TASK DESCRIPTION
Copy out the line containing "wid, back, recolor)" and each line after it, through the last one in the material, exactly as written.
-- Begin --
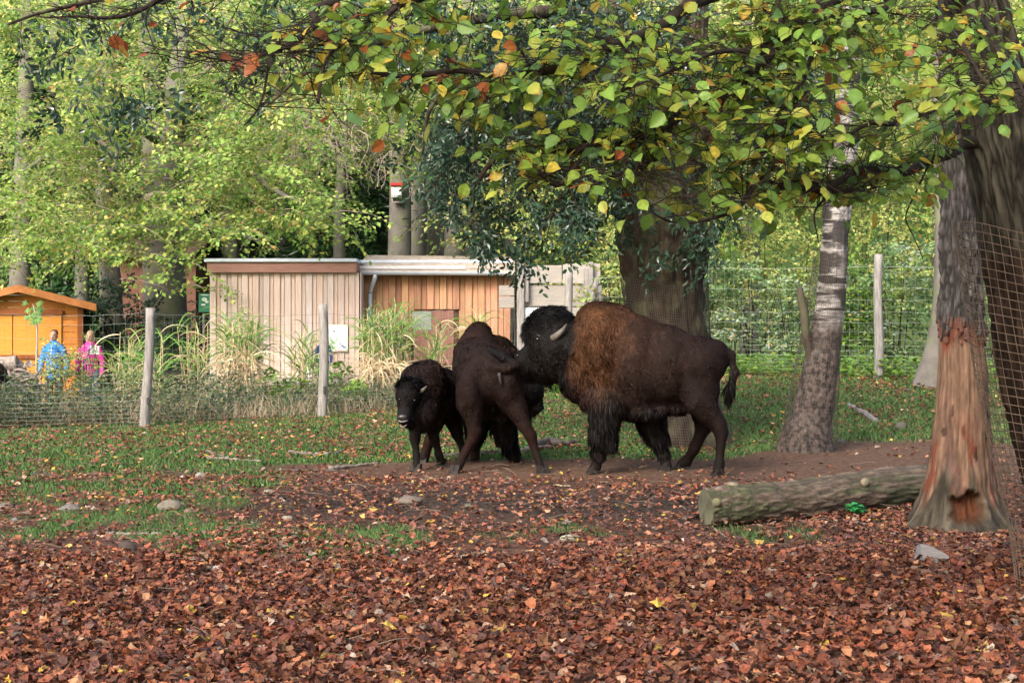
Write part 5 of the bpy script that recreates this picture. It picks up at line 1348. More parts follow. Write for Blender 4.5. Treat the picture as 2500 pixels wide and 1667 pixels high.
#            r     g     b    len  lift drop
TAG = {
 'back':  (.030, .016, .012, .018, .22, .5), 'rump': (.024, .013, .0105, .022, .32, .6), 'loin': (.034, .018, .0125, .017, .22, .5),
 'side':  (.027, .015, .0115, .026, .25, .8), 'mane': (.060, .028, .017, .052, .30, 1.1), 'hump': (.080, .036, .019, .040, .32, .8), 'chest': (.026, .013, .0115, .060, .38, 1.1),
 'neck':  (.080, .036, .019, .055, .30, 1.1), 'head': (.013, .011, .011, .024, .38, .8), 'mop': (.010, .009, .0095, .075, .95, .25),
 'muzzle': (.034, .031, .032, .006, .2, .6), 'jaw': (.024, .020, .019, .050, .4, 1.0), 'beard': (.014, .012, .012, .13, .3, 1.4),
 'pant':  (.010, .0085, .0085, .110, .35, 1.6), 'leg': (.026, .016, .014, .012, .2, 1.2), 'hind': (.021, .012, .010, .022, .3, 1.0), 'shin': (.017, .0095, .008, .010, .15, 1.2),
 'hoofs': (.02, .016, .014, .008, .2, 1.0), 'belly': (.011, .0085, .009, .055, .35, 1.3), 'tail': (.026, .017, .014, .02, .3, 1.4), 'tuft': (.010, .0085, .0085, .13, .12, 2.4),
 'cback': (.030, .0145, .011, .020, .34, .6), 'crump': (.023, .0125, .0105, .020, .34, .7), 'cthigh': (.022, .0115, .0098, .020, .32, .8), 'cmane': (.048, .024, .014, .045, .5, .8), 'cshin': (.032, .0145, .011, .008, .15, 1.2),
 'flip': (.010, .0085, .010, .022, .2, .3),
 'kbody': (.013, .0085, .0085, .040, .4, .9), 'khump': (.022, .012, .010, .045, .5, .5), 'kface': (.010, .0075, .0075, .022, .4, 1.0), 'kleg': (.013, .009, .008, .014, .2, 1.2),
}
def horn(pts, rads, parent, Y0):
    q = smooth_path(np.array([[*P(a, b, Y0 + c), d] for (a, b, c), d in zip(pts, rads)]), 16)
    V, Fs = tube(q[:, :3], np.maximum(q[:, 3], .002), 12); mk('horn', V, Fs, M['horn'], parent, None, True)
def ball(name, c, rx, ry, rz, mat, parent):
    n, m = 12, 8; th = np.linspace(0, 2 * np.pi, n, endpoint=False); ph = np.linspace(-1.45, 1.45, m)
    V = np.array([(rx * math.cos(b) * math.cos(a), ry * math.cos(b) * math.sin(a), rz * math.sin(b)) for b in ph for a in th]) + c
    Q = np.array([[i * n + j, i * n + (j + 1) % n, (i + 1) * n + (j + 1) % n, (i + 1) * n + j] for i in range(m - 1) for j in range(n)])
    V = np.vstack([V, V[:n].mean(0), V[-n:].mean(0)]); T = np.array([[(j + 1) % n, j, n * m] for j in range(n)] + [[(m - 1) * n + j, (m - 1) * n + (j + 1) % n, n * m + 1] for j in range(n)])
    return mk(name, V, [Q, T], mat, parent, None, True)
def surf(B, px, py, back=0.0):
    """the point where the body's surface is seen at this place of the photograph"""
    for Yq in np.arange(B.Y0 - 1.2, B.Y0 + 2, .004):
        p = P(px, py, Yq)
        if B.field(p[None])[0] < 0: return p + np.array([0, back, 0])
    return P(px, py, B.Y0)
def hooves(lst, Y0, parent):
    """cloven hoof: two toes side by side; (px,py,dy,dirx,diry)"""
    for px, py, dy, dx, dyy in lst:
        c = P(px, py, Y0 + dy); c[2] = float(ground_z(c[0], c[1])) + .0
        g = Geo(); d = np.array([dx, dyy, 0.]); d /= np.linalg.norm(d); s_ = np.array([-d[1], d[0], 0])
        for sd in (-1, 1):
            o = c + s_ * sd * .030
            prof = [(-.045, .0, .030), (.062, .0, .030), (.052, .03, .027), (.010, .085, .024), (-.040, .085, .024)]
            V = np.array([o + d * a + np.array([0, 0, b]) + s_ * w_ * q for q in (-1, 1) for a, b, w_ in prof])
            Q = np.array([[k, (k + 1) % 5, 5 + (k + 1) % 5, 5 + k] for k in range(5)]); T = np.array([[0, 2, 1], [0, 3, 2], [0, 4, 3], [5, 6, 7], [5, 7, 8], [5, 8, 9]])
            g.add(V, [Q, T])
        g.build('hoof', M['hoof'], parent)
def bull_color(p, c):
    """the bull's orange brown cape: from behind the black head to the shoulder, fading backwards and downwards"""
    px, py = CX + p[:, 0] * F / p[:, 1], HY + (H - p[:, 2]) * F / p[:, 1]
    nz = fbm(p[:, 0] * 5, p[:, 1] * 5, p[:, 2] * 5, 81, 3) - .5
    xb = np.interp(py, [740, 764, 820, 870, 900, 930, 960], [1398, 1402, 1396, 1386, 1382, 1392, 1412]) + nz * 16
    wm = sstep((1650 + nz * 110 - px - .35 * (py - 800)) / 170) * sstep((px - xb) / 9) * sstep((985 + nz * 120 - py) / 150)
    warm = np.array([.090, .039, .0165]); dim = np.array([.050, .023, .013])
    k = sstep((1560 - px) / 110)[:, None]
    cape = warm * k + dim * (1 - k)
    body = c * np.where((px > xb + 6) & (py < 985), 1, 1)[:, None]
    hd = sstep((xb + 4 - px) / 10)[:, None] * (py < 945)[:, None]
    body = body * (1 - hd) + np.minimum(body, np.array([.013, .011, .0105])) * hd
    notm = (~((px > xb) & (wm < .3)))[:, None]
    body = np.where(notm, body, np.minimum(body, np.array([.034, .019, .014])))
    return body * (1 - wm[:, None]) + cape * wm[:, None]

def finish(name, label, B, loc, n, seed, h=.021, back=(1, 0, 0), wid=.0035, noise=.05, recolor=None):
    t = empty(name, loc, label, 'bison')
    V, Q = B.mesh(h, noise, 6)
    gz = ground_z(V[:, 0], V[:, 1]); V[:, 2] = np.maximum(V[:, 2], gz + .03)
    TT = B.blend(V, TAG)[:, :3]; TT = recolor(V, TT) if recolor else TT; mk('body', V, Q, M['hide'], t, TT * .62, True)
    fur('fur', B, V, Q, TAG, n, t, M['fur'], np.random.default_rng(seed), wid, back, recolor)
    return t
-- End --
WRITTEN ANSWER
    fur('fur', B, V, Q, TAG, n, t, M['fur'], np.random.default_rng(seed), wid, back, recolor)
    return t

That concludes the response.